-- Given task --
Find the lines of data that contain the string "scene", then list them.
***
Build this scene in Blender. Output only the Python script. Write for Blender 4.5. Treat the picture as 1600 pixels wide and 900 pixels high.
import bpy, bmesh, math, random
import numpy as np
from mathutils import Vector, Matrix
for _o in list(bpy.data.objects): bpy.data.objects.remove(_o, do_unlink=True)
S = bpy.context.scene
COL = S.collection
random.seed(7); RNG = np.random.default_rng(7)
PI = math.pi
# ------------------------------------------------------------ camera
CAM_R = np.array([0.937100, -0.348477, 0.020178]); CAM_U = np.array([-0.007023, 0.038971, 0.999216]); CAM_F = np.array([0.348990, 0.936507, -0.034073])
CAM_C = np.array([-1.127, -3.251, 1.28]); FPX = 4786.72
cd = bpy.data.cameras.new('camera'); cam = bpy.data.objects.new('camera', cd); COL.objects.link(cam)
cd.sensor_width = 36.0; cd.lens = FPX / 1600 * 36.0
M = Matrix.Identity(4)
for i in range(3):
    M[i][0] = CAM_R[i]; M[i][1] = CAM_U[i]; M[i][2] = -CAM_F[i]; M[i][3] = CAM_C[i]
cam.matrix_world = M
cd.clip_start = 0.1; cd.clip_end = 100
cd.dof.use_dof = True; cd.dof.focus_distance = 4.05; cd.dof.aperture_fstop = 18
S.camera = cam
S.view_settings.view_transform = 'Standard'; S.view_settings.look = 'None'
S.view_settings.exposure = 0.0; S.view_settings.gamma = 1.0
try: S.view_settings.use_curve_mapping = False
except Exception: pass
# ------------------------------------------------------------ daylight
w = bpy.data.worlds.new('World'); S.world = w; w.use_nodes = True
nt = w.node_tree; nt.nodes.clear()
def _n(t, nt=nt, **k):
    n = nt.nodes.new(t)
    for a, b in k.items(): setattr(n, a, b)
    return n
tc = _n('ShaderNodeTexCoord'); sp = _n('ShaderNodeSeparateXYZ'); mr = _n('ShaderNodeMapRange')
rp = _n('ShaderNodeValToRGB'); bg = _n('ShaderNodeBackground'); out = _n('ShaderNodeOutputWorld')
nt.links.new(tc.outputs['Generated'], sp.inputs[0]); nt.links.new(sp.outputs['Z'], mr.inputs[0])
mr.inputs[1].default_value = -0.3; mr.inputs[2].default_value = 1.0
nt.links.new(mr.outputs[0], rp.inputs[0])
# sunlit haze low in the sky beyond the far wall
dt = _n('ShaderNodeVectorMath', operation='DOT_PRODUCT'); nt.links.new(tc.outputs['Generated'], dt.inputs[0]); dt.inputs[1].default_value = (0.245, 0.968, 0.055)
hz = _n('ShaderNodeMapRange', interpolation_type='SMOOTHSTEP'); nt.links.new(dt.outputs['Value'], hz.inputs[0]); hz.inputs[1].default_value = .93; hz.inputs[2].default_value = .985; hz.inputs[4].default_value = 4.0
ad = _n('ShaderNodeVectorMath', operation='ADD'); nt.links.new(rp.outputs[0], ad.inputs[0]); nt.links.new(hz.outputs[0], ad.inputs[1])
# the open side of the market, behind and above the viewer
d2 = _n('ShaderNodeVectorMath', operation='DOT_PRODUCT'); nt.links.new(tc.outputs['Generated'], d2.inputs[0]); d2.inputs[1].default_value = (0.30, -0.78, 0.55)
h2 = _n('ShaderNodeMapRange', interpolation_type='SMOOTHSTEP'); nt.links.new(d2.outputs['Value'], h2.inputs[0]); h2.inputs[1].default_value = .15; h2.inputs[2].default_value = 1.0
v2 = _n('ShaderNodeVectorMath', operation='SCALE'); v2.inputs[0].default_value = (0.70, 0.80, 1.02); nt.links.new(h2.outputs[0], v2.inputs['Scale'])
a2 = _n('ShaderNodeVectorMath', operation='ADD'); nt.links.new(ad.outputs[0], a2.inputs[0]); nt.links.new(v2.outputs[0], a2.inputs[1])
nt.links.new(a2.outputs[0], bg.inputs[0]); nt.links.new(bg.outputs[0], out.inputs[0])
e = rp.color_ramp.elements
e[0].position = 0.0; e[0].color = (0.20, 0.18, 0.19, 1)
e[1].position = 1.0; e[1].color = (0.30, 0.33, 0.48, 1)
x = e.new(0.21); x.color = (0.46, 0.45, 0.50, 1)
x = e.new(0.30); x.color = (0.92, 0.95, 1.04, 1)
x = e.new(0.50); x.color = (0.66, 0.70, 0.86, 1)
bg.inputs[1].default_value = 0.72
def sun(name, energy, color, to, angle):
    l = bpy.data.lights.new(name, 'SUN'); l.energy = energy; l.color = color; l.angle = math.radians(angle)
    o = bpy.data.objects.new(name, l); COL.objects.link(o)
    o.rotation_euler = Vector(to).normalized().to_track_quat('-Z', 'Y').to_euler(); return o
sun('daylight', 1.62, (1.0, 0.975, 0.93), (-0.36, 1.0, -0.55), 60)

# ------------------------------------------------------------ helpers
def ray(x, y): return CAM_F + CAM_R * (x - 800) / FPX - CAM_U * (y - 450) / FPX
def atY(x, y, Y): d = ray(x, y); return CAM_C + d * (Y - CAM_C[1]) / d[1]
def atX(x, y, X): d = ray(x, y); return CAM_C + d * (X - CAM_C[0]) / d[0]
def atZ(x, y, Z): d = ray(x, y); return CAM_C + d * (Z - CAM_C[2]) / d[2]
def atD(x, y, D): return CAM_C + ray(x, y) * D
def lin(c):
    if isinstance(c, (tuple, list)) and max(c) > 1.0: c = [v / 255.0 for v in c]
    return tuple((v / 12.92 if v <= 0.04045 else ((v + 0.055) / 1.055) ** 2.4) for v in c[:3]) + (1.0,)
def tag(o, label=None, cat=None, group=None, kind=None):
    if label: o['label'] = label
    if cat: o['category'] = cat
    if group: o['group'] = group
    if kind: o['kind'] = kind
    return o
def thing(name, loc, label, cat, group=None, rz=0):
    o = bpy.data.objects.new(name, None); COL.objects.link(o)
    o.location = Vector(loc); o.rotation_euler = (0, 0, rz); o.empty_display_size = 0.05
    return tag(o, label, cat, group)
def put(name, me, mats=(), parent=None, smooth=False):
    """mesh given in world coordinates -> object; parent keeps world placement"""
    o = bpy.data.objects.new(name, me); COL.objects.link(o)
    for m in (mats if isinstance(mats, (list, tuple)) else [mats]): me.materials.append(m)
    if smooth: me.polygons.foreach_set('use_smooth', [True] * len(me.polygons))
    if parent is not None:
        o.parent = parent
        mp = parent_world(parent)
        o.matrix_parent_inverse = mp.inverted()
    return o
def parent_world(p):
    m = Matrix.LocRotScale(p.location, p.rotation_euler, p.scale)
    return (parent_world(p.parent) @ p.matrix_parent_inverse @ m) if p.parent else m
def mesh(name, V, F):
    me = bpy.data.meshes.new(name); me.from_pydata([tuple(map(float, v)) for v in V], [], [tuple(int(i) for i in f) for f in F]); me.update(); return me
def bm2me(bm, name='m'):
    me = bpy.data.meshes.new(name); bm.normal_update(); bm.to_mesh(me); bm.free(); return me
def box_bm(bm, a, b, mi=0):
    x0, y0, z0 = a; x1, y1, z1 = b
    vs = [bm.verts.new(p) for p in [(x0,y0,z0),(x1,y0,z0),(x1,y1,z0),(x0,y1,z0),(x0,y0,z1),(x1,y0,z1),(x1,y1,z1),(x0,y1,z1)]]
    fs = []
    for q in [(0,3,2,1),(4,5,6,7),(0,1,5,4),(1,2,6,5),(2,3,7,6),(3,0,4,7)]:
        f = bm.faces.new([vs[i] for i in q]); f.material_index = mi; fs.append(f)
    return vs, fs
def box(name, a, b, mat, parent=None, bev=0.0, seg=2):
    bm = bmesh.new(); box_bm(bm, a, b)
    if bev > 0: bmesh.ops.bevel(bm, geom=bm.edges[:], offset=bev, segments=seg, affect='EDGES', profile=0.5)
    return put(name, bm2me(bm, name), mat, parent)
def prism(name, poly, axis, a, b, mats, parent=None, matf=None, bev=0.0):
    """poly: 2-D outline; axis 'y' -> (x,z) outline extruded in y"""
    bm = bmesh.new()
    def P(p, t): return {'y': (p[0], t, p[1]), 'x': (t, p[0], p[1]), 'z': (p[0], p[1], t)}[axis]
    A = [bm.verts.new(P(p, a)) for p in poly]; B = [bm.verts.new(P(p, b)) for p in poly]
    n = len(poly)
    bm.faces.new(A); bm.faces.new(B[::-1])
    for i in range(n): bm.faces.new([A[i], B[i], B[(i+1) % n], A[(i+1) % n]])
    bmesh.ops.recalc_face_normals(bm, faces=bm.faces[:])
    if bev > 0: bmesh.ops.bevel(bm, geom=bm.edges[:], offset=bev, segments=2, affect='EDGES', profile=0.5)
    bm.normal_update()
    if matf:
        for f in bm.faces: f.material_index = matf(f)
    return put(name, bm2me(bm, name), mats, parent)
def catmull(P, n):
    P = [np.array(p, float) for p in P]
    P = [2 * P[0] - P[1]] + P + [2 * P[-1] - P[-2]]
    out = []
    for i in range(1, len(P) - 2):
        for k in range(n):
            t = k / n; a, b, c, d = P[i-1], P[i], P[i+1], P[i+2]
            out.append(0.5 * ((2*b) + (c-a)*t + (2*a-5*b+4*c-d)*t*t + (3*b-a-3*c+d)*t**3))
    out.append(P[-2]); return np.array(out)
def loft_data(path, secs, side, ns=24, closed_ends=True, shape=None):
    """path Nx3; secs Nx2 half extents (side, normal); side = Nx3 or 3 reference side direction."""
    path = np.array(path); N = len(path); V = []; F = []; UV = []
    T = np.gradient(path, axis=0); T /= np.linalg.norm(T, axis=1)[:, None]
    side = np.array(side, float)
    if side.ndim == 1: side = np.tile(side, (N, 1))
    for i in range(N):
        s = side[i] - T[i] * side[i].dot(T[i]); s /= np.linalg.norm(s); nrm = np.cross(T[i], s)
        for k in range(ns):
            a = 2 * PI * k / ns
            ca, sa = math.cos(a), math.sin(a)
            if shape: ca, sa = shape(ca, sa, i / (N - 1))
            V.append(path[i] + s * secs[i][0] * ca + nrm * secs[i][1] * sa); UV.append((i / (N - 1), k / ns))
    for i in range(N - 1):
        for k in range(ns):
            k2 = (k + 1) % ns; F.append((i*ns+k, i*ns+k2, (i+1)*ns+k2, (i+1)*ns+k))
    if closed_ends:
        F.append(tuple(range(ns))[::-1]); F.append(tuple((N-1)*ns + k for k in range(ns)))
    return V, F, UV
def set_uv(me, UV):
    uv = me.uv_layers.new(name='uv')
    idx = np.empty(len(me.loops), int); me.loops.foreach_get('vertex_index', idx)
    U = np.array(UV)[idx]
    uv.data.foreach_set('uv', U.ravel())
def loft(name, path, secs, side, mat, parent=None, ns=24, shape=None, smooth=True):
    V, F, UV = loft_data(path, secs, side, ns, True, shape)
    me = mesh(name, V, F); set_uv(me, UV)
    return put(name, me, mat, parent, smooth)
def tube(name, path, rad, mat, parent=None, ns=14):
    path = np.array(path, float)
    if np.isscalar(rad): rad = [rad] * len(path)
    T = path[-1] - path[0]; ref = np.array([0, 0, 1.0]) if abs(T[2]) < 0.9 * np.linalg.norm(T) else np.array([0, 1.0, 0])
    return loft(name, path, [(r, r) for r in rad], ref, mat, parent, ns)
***
-- Correct result --
Build this scene in Blender. Output only the Python script. Write for Blender 4.5. Treat the picture as 1600 pixels wide and 900 pixels high.
S = bpy.context.scene